**Problem description**
Where a line holds the word "scene", copy that line.

**Dataset content**
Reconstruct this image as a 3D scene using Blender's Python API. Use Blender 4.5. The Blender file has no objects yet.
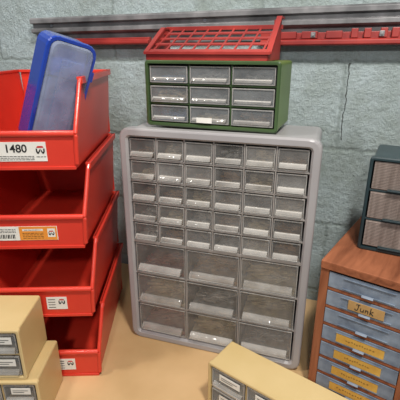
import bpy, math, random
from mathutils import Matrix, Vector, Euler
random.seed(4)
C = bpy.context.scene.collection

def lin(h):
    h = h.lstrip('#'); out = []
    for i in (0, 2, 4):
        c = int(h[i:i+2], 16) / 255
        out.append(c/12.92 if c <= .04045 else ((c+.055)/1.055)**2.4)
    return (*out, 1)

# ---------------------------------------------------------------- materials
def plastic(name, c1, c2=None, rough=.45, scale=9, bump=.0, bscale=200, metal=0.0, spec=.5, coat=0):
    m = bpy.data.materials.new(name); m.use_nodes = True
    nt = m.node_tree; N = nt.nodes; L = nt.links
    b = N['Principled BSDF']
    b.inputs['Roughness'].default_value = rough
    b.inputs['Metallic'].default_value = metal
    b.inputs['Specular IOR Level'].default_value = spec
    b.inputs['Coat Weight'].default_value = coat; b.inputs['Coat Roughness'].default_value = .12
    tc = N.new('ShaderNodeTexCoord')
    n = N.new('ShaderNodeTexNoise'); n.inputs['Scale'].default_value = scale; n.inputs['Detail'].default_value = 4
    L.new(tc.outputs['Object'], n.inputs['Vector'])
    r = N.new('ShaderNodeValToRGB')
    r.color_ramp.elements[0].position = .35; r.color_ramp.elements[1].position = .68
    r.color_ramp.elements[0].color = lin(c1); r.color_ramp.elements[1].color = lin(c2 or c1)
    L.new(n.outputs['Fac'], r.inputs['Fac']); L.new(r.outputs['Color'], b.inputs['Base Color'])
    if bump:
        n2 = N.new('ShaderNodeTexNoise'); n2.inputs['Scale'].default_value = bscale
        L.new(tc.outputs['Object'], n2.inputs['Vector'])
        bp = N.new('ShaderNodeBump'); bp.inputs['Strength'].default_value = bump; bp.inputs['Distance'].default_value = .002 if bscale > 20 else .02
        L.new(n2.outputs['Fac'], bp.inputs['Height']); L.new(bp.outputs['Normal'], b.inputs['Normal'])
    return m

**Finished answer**
Reconstruct this image as a 3D scene using Blender's Python API. Use Blender 4.5. The Blender file has no objects yet.
C = bpy.context.scene.collection